ELIZABETH'S GREETING

By

Pub Date: Oct. 16th, 1968
Publisher: Lippincott

An interesting, if fictionally static, religious novel, which utilizes the story of a thirteenth century saint, Elizabeth of Hungary, to wrestle with a spiritual climate in which the nature of Sacred and Profane love were of searing concern. Miss Haughton, a Roman Catholic convert, has taken on some difficult matters before in both juvenile and adult books, and again she investigates the incursion of the spiritual into the mundane. In a period when social, religious and political structures were crumbling, the poets Wolfram von Eschenbach and Gottfried von Strassburg (credited with Parstfal and Tristan and Isolde) sang of the nature and demands of love; and it is Elizabeth of Hungary who incorporated, perhaps answered, the poets' riddles.
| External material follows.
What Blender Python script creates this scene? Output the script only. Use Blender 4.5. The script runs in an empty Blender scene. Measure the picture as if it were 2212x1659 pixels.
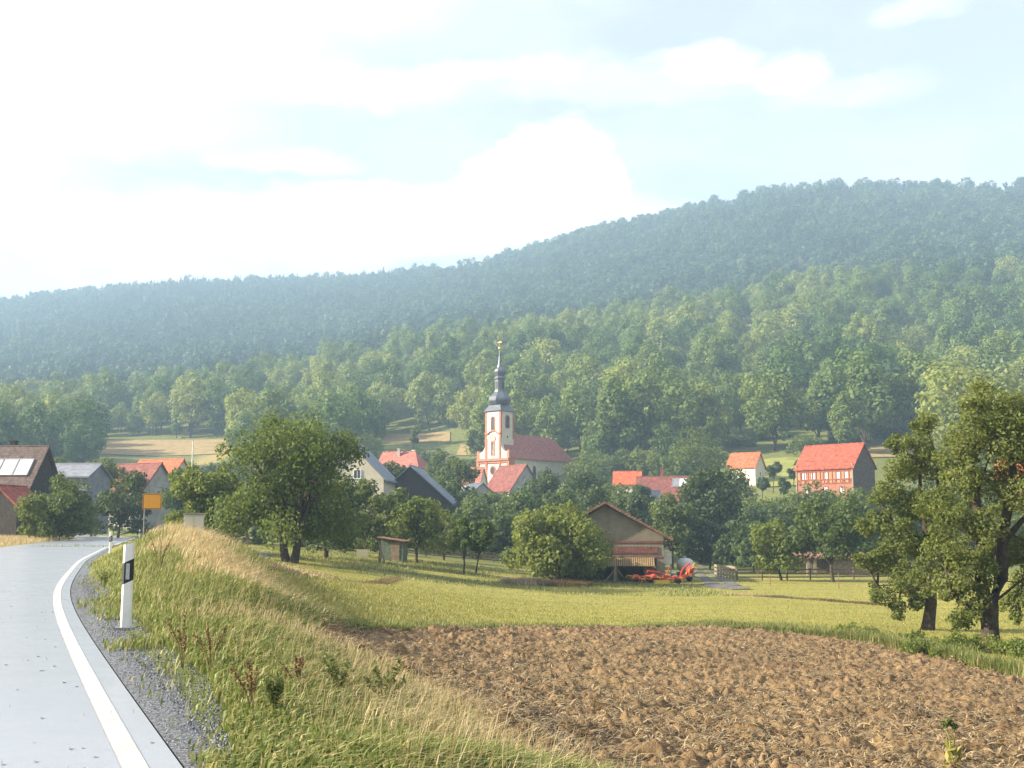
import bpy, math, random
import numpy as np
from mathutils import Vector, Matrix

# ------------------------------------------------------------------ camera, world, sun, exposure
S = bpy.context.scene
COL = S.collection
F, CX, CY = 2372.0, 1106.0, 829.5          # focal length and centre in a 2212 x 1659 picture
EYE = 1.17
PITCH = math.atan(310.5 / F)
cam = bpy.data.cameras.new("camera")
cam.sensor_width = 36.0
cam.lens = 36.0 * F / 2212.0
cam.clip_start = 0.1
cam.clip_end = 20000
camo = bpy.data.objects.new("camera", cam)
COL.objects.link(camo)
camo.location = (0, 0, EYE)
camo.rotation_euler = (math.radians(90) + PITCH, 0, 0)
S.camera = camo

SUN_EL, SUN_AZ = math.radians(27), math.radians(-96)     # azimuth from +Y towards +X
to_sun = Vector((math.sin(SUN_AZ) * math.cos(SUN_EL), math.cos(SUN_AZ) * math.cos(SUN_EL), math.sin(SUN_EL)))
sl = bpy.data.lights.new("sun", 'SUN')
sl.energy = 4.0
sl.angle = math.radians(0.8)
sl.color = (1.0, 0.89, 0.70)
so = bpy.data.objects.new("sun", sl)
COL.objects.link(so)
so.rotation_euler = to_sun.to_track_quat('Z', 'Y').to_euler()

S.view_settings.view_transform = 'Standard'
S.view_settings.look = 'None'
S.view_settings.gamma = 1.0
S.view_settings.use_curve_mapping = False
S.view_settings.exposure = 2.12
S.cycles.use_denoising = True
S.cycles.max_bounces = 5
S.cycles.diffuse_bounces = 3
S.cycles.glossy_bounces = 2
S.cycles.transmission_bounces = 3
S.cycles.volume_bounces = 0
S.cycles.transparent_max_bounces = 6
S.cycles.sample_clamp_indirect = 6
S.cycles.caustics_reflective = False
S.cycles.caustics_refractive = False

def pix_dir(u, v):
    x, y = (u - CX), (CY - v)
    c, s = math.cos(PITCH), math.sin(PITCH)
    return np.array([x, F * c - y * s, F * s + y * c])

def P(u, v, d):
    k = pix_dir(u, v)
    k = k / k[1] * d
    return np.array([k[0], k[1], k[2] + EYE])

def azel(u, v):
    k = pix_dir(u, v)
    return math.atan2(k[0], k[1]), math.atan2(k[2], math.hypot(k[0], k[1]))

W = bpy.data.worlds.new("World")
S.world = W
W.use_nodes = True
nt = W.node_tree
nt.nodes.clear()
class NB:
    """small node-tree helper"""
    def __init__(s, t): s.t = t
    def n(s, typ, **kw):
        o = s.t.nodes.new(typ)
        for k, v in kw.items(): setattr(o, k, v)
        return o
    def l(s, a, b): s.t.links.new(a, b)
    def math(s, op, a, b=None, c=None, clamp=False):
        o = s.n('ShaderNodeMath', operation=op, use_clamp=clamp)
        for i, x in enumerate((a, b, c)):
            if x is None: continue
            if isinstance(x, (int, float)): o.inputs[i].default_value = x
            else: s.l(x, o.inputs[i])
        return o.outputs[0]
    def mix(s, fac, a, b, blend='MIX'):
        o = s.n('ShaderNodeMix', data_type='RGBA', blend_type=blend)
        for i, x in ((0, fac), (6, a), (7, b)):
            if isinstance(x, (int, float)): o.inputs[i].default_value = x
            elif isinstance(x, tuple): o.inputs[i].default_value = x if len(x) == 4 else (*x, 1)
            else: s.l(x, o.inputs[i])
        return o.outputs[2]
    def ramp(s, x, a, b, lo=0.0, hi=1.0):
        o = s.n('ShaderNodeMapRange', interpolation_type='SMOOTHSTEP')
        s.l(x, o.inputs[0])
        o.inputs[1].default_value, o.inputs[2].default_value = a, b
        o.inputs[3].default_value, o.inputs[4].default_value = lo, hi
        return o.outputs[0]
    def noise(s, vec, scale, detail=4, rough=0.55):
        o = s.n('ShaderNodeTexNoise')
        o.inputs['Scale'].default_value = scale
        o.inputs['Detail'].default_value = detail
        o.inputs['Roughness'].default_value = rough
        if vec is not None: s.l(vec, o.inputs['Vector'])
        return o
b = NB(nt)
sky = b.n('ShaderNodeTexSky', sky_type='NISHITA')
sky.sun_disc = False
sky.sun_elevation = SUN_EL
sky.sun_rotation = SUN_AZ
sky.air_density = 1.0
sky.dust_density = 2.5
sky.ozone_density = 1.0
SKY_K = 0.105
tc = b.n('ShaderNodeTexCoord')
sep = b.n('ShaderNodeSeparateXYZ'); b.l(tc.outputs['Generated'], sep.inputs[0])
hlen = b.math('SQRT', b.math('ADD', b.math('MULTIPLY', sep.outputs[0], sep.outputs[0]), b.math('MULTIPLY', sep.outputs[1], sep.outputs[1])))
az = b.math('ARCTAN2', sep.outputs[0], sep.outputs[1])
el = b.math('ARCTAN2', sep.outputs[2], hlen)
mp = b.n('ShaderNodeMapping'); b.l(tc.outputs['Generated'], mp.inputs[0]); mp.inputs['Scale'].default_value = (1, 1, 2.0)
n1 = b.noise(mp.outputs[0], 14, 7, 0.6)
n2 = b.noise(mp.outputs[0], 5, 5, 0.55)
n1v = b.math('SUBTRACT', n1.outputs['Fac'], 0.5)
sepn = b.n('ShaderNodeSeparateColor'); b.l(n1.outputs['Color'], sepn.inputs[0])
n1b = b.math('SUBTRACT', sepn.outputs[1], 0.5)
azd = b.math('MULTIPLY_ADD', n1v, 0.09, az)
eld = b.math('MULTIPLY_ADD', n1b, 0.055, el)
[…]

The bride of Ludwig of the Wartburg family. Elizabeth is consumed with a love so complete that it destroyed her, but allowed her to see ""the dawn on the other side of darkness."" As she joyfully gave herself to her husband in ""profane"" sexual love, so she, no less exultantly, gave herself to the humbling ministrations of the sick and starving, refused to eat food obtained through peasant exploitation. Spiritually disciplined by her advisor, Konrad of Marburg, she surrendered wholly to God and humanity. In a life which saw the face of Christ in the suffering of a peasant, the categories of religious dogma seem meaningless. Although Miss Haughton's style is beaten into a limp procession of subordinate clauses by the nature of her reverent approach, this is a serious and illuminating presentation of a medieval/contemporary concern.